Russia's central bank has cut a key interest rate, which it had hiked in previous months to support the rouble, in order to help the economy.

The rouble dropped 1.6% to 69.8 roubles against the dollar following the announcement.

Higher rates can help a currency, but also hurt economic growth by making loans more expensive.

The bank raised the rate to 17% late last year in a last-ditch attempt to curb the devaluation of the rouble - which has lost more than half of its value.

The bank on Friday cut it back down to 15%, saying it views the risks of an economic slowdown are now higher than fears of a spiralling inflation.

Russia's economy has been battered by lower energy prices and Western sanctions.

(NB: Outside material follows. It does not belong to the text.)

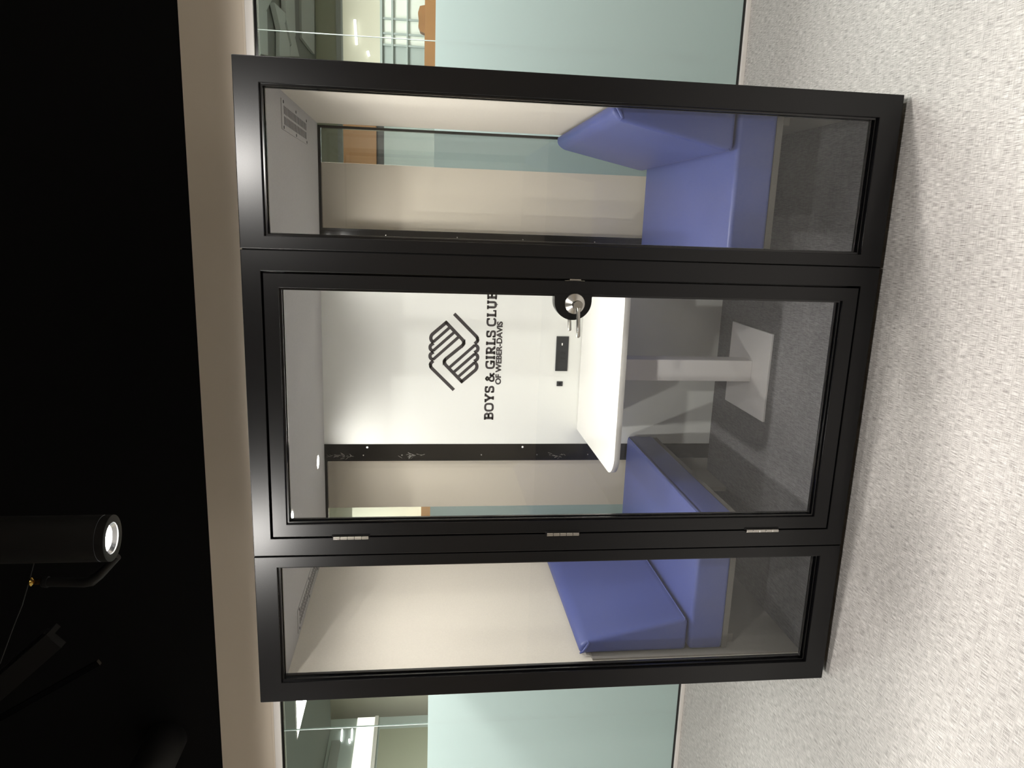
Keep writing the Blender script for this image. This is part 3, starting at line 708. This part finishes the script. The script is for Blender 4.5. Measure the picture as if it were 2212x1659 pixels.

Earlier, a top Russian official accused a leading rating agency of trying to turn tycoons against the Kremlin.

Standard & Poor's this week downgraded Russia's credit rating to a non-investment grade, for the first time in more than a decade.

In remarks in parliament on Friday, Deputy Prime Minister Igor Shuvalov said the goal of the downgrade was to push businesses "to withdraw their support" for the government and President Vladimir Putin.

Russia has exceptionally low levels of public debts level for a country with a "junk" status but the downgrade underlined investors' fears about the unpredictability of Mr Putin's foreign policy and the collapse of the rouble.